This entry’s title should be: So what’s the deal with
label-stealing, just what’s a label whore, and why NYCers are ill-equipped to take over the world, regardless of what they think. But that’s almost as long as this entry.
Lots of resale shops have been complaining recently about consumers actually stealing, not the merchandise, but the LABELS out of the clothes. Here’s an entertaining take on just what folks are DOING with the labels: messing with the “heads” of resale shopkeepers! Another excellent reason for “knowing quality” and NOT relying on labels, as we discussed recently on Sharing.
Apparently label-whoring was a problem in our great- or great-great-grandmother’s times as well. This is from Ladies’ Home Journal…in 1913:“The American woman’s slavish and insistent demand for things Parisian has brought about a swindle that today permeates almost the entire dressmaking and millinery business in the United States.“If, for example, a woman has a so-called imported gown with a Worth label sewn in it the odds are overwhelming that it is fraudulent; or a Paquin or a Drecoll or a Doucet label, or any other French label.”

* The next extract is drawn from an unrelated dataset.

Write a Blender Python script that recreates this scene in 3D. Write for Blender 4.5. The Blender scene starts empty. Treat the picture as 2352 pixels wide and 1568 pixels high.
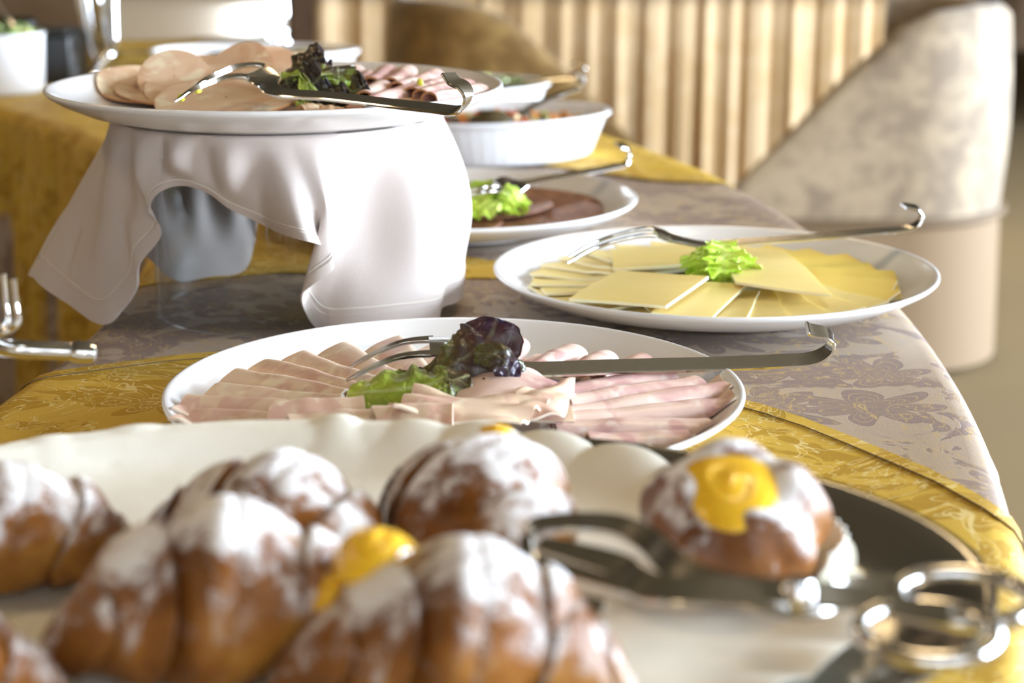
import bpy, math, random
import numpy as np
from mathutils import Vector
rng = np.random.default_rng(7); random.seed(7)
PI = math.pi
SC = bpy.context.scene
COL = SC.collection

# ------------------------------------------------------------------ camera
# metres; the buffet table top is z = 0, the floor z = FLOOR
FPX, PITCH, CAMH, FLOOR = 4230.3, 0.249208, 0.29861, -0.74
cd = bpy.data.cameras.new('camera'); cam = bpy.data.objects.new('camera', cd); COL.objects.link(cam)
cd.sensor_width = 36.0; cd.lens = FPX * 36.0 / 2352.0; cd.clip_start = 0.02; cd.clip_end = 60
cam.location = (0, 0, CAMH); cam.rotation_euler = (PI / 2 - PITCH, 0, 0)
cd.dof.use_dof = True; cd.dof.focus_distance = 1.05; cd.dof.aperture_fstop = 7.0
SC.camera = cam
# ------------------------------------------------------------------ world, light, exposure
w = bpy.data.worlds.new('world'); SC.world = w; w.use_nodes = True
w.node_tree.nodes['Background'].inputs[0].default_value = (0.75, 0.86, 1.0, 1)
w.node_tree.nodes['Background'].inputs[1].default_value = 1.0
SC.view_settings.view_transform = 'Standard'; SC.view_settings.look = 'None'
SC.view_settings.gamma = 1.0; SC.view_settings.use_curve_mapping = False
SC.view_settings.exposure = 0.64
SC.cycles.use_denoising = True
SC.cycles.max_bounces = 10; SC.cycles.transparent_max_bounces = 12; SC.cycles.caustics_refractive = False
SC.cycles.sample_clamp_indirect = 6.0

def area(name, loc, rot, sx, sy, power, color):
    l = bpy.data.lights.new(name, 'AREA'); l.shape = 'RECTANGLE'; l.size = sx; l.size_y = sy
    l.energy = power; l.color = color
    o = bpy.data.objects.new(name, l); COL.objects.link(o); o.location = loc; o.rotation_euler = rot
    return o
# daylight through the windows of the right wall and of the wall behind the photographer
area('daylight_right', (4.55, 2.4, 0.75), (0, PI / 2, 0), 2.0, 6.6, 830, (0.75, 0.86, 1.0))
area('daylight_front', (1.6, -3.05, 0.85), (PI / 2, 0, PI), 4.2, 1.9, 640, (0.80, 0.89, 1.0))

# ------------------------------------------------------------------ helpers
def at(px, py, z):
    c, s = math.cos(PITCH), math.sin(PITCH)
    rx = (px - 1176) / FPX; ru = (784 - py) / FPX
    t = (z - CAMH) / (-s + ru * c)
    return np.array([rx * t, (c + ru * s) * t, z])
def aty(px, py, y):
    c, s = math.cos(PITCH), math.sin(PITCH)
    rx = (px - 1176) / FPX; ru = (784 - py) / FPX
    t = y / (c + ru * s)
    return np.array([rx * t, y, CAMH + t * (-s + ru * c)])
def V(*a): return np.array(a, float)
def unit(v): v = np.asarray(v, float); return v / max(1e-9, np.linalg.norm(v))
def catmull(P, n, closed=False):
    P = np.asarray(P, float); m = len(P)
    segs = m if closed else m - 1
    t = np.linspace(0, segs, n, endpoint=not closed)
    i = np.minimum(t.astype(int), segs - 1); f = (t - i)[:, None]
    g = (lambda k: P[k % m]) if closed else (lambda k: P[np.clip(k, 0, m - 1)])
    p0, p1, p2, p3 = g(i - 1), g(i), g(i + 1), g(i + 2)
    return .5 * (2 * p1 + (p2 - p0) * f + (2 * p0 - 5 * p1 + 4 * p2 - p3) * f ** 2 + (3 * p1 - p0 - 3 * p2 + p3) * f ** 3)
def smooth(a, b, x):
    t = np.clip((x - a) / (b - a), 0, 1); return t * t * (3 - 2 * t)
class Noise:
    def __init__(s, seed, k=7, f=1.0):
        r = np.random.default_rng(seed); s.d = r.normal(0, 1, (k, 3)); s.d *= (f * r.uniform(.5, 1.6, k) / np.linalg.norm(s.d, axis=1))[:, None]
        s.p = r.uniform(0, 6.28, k); s.k = k
    def __call__(s, P):
        return np.sin(np.asarray(P) @ s.d.T + s.p).sum(-1) / math.sqrt(s.k)

def mesh(name, verts, faces, mats, parent=None, uv=None, midx=None, smooth_=True, crease=None):
    me = bpy.data.meshes.new(name)
    me.from_pydata(np.asarray(verts, float).tolist(), [], [tuple(int(i) for i in f) for f in faces])
    for m in (mats if isinstance(mats, (list, tuple)) else [mats]): me.materials.append(m)
    if midx is not None: me.polygons.foreach_set('material_index', np.asarray(midx, np.int32))
    if smooth_: me.polygons.foreach_set('use_smooth', np.ones(len(me.polygons), bool))
    if uv is not None:
        ul = me.uv_layers.new(name='uv'); li = np.empty(len(me.loops), np.int32); me.loops.foreach_get('vertex_index', li)
        ul.data.foreach_set('uv', np.asarray(uv, np.float32)[li].ravel())
    me.update()
    if crease is not None:
        try: me.set_sharp_from_angle(angle=crease)
        except Exception: pass
    o = bpy.data.objects.new(name, me); COL.objects.link(o)
    if parent is not None: o.parent = parent
    return o
def tag(o, label=None, cat=None, group=None, kind=None):
    if label: o['label'] = label
    if cat: o['category'] = cat
    if group: o['group'] = group
    if kind: o['kind'] = kind
    return o
def thing(name, label, cat, loc=(0, 0, 0), group=None):
    o = bpy.data.objects.new(name, None); COL.objects.link(o); o.empty_display_size = .02
    o.location = loc; return tag(o, label, cat, group)
def local(P, parent):
    return np.asarray(P, float) - np.array(parent.location[:]) if parent is not None else np.asarray(P, float)

def grid_faces(n, m, cu=False, cv=False, off=0, flip=False):
    I = np.arange(n if cu else n - 1); J = np.arange(m if cv else m - 1)
    i, j = np.meshgrid(I, J, indexing='ij'); i = i.ravel(); j = j.ravel(); i2 = (i + 1) % n; j2 = (j + 1) % m
    f = np.stack([i * m + j, i2 * m + j, i2 * m + j2, i * m + j2], 1) + off
    return f[:, ::-1] if flip else f
def sheet(name, G, thick, mats, parent=None, cu=False, cv=False, edge_mat=0, crease=.9):
    """thick sheet through the grid of points G"""
    G = np.asarray(G, float); n, m, _ = G.shape
    du = (np.roll(G, -1, 0) - np.roll(G, 1, 0)) if cu else np.gradient(G, axis=0)
    dv = (np.roll(G, -1, 1) - np.roll(G, 1, 1)) if cv else np.gradient(G, axis=1)
    N = np.cross(du, dv); N /= np.maximum(1e-12, np.linalg.norm(N, axis=-1, keepdims=True))
    A = (G + N * thick / 2).reshape(-1, 3); B = (G - N * thick / 2).reshape(-1, 3)
    F = [grid_faces(n, m, cu, cv), grid_faces(n, m, cu, cv, n * m, True)]
    nm = n * m; E = []
    if not cv:
        for j, fl in ((0, 0), (m - 1, 1)):
            for i in range(n if cu else n - 1):
                a, b = i * m + j, ((i + 1) % n) * m + j
                E.append((a, nm + a, nm + b, b) if fl else (a, b, nm + b, nm + a))
    if not cu:
        for i, fl in ((0, 1), (n - 1, 0)):
            for j in range(m if cv else m - 1):
                a, b = i * m + j, i * m + (j + 1) % m
                E.append((a, nm + a, nm + b, b) if fl else (a, b, nm + b, nm + a))
    faces = np.concatenate(F + ([np.array(E)] if E else []))
    u, v = np.meshgrid(np.linspace(0, 1, n), np.linspace(0, 1, m), indexing='ij')
    uv = np.stack([u.ravel(), v.ravel()], 1); uv = np.concatenate([uv, uv])
    midx = np.zeros(len(faces), int); midx[len(F[0]) + len(F[1]):] = edge_mat
    return mesh(name, local(np.concatenate([A, B]), parent), faces, mats, parent, uv, midx, crease=crease)
def lathe(name, prof, mats, parent=None, seg=96, c=(0, 0, 0), sx=1, sy=1, rot=0, close=False, fn=None, crease=.9, midx=None):
    prof = np.asarray(prof, float); k = len(prof)
    th = np.linspace(0, 2 * PI, seg, endpoint=False)
    R = np.outer(prof[:, 0], np.ones(seg)); Z = np.outer(prof[:, 1], np.ones(seg)); T = np.outer(np.ones(k), th)
    if fn: R, Z = fn(R, Z, T)
    X = R * np.cos(T) * sx; Y = R * np.sin(T) * sy
    P = np.stack([c[0] + X * math.cos(rot) - Y * math.sin(rot), c[1] + X * math.sin(rot) + Y * math.cos(rot), c[2] + Z], -1)
    f = grid_faces(k, seg, close, True, 0, True)
    mi = None if midx is None else np.repeat(midx[:k if close else k - 1], seg)
    return mesh(name, local(P.reshape(-1, 3), parent), f, mats, parent, midx=mi, crease=crease)
def frames(P, up=(0, 0, 1)):
    T = np.gradient(P, axis=0); T /= np.maximum(1e-9, np.linalg.norm(T, axis=1, keepdims=True))
    U = np.zeros_like(T); u = unit(np.asarray(up, float) - T[0] * np.dot(up, T[0]))
    for i in range(len(T)):
        u = unit(u - T[i] * np.dot(u, T[i])); U[i] = u
    return T, U, np.cross(T, U)
def tube(name, P, r, mat, parent=None, seg=12, up=(0, 0, 1), closed=False):
    P = np.asarray(P, float); r = np.broadcast_to(np.asarray(r, float), (len(P),))
    T, U, S = frames(P, up); a = np.linspace(0, 2 * PI, seg, endpoint=False)
    Q = P[:, None] + r[:, None, None] * (np.cos(a)[None, :, None] * U[:, None] + np.sin(a)[None, :, None] * S[:, None])
    n = len(P); f = grid_faces(n, seg, closed, True).tolist(); verts = Q.reshape(-1, 3)
    if not closed: f += [tuple(range(seg)), tuple((n - 1) * seg + k for k in range(seg))[::-1]]
    return mesh(name, local(verts, parent), f, mat, parent, crease=1.0)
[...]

Now, here’s something REALLY interesting: Another entry on the Jezebel blog trying the same trick in Tampa, stating “We’d desperately hoped that Floridians would disprove the snobbishness that ran rampant among the East Village shopkeepers” that is just SO blatantly snobbish on its own! You will note, that the Tampa store was MUCH closer on the mark to the REAL value of the whore-garments, won’t you?
For the record: I was born and bred in New York, so don’t give me any of that you-know-what (I did soak up a lot of Midwest culture in my residence there, and proud of it.)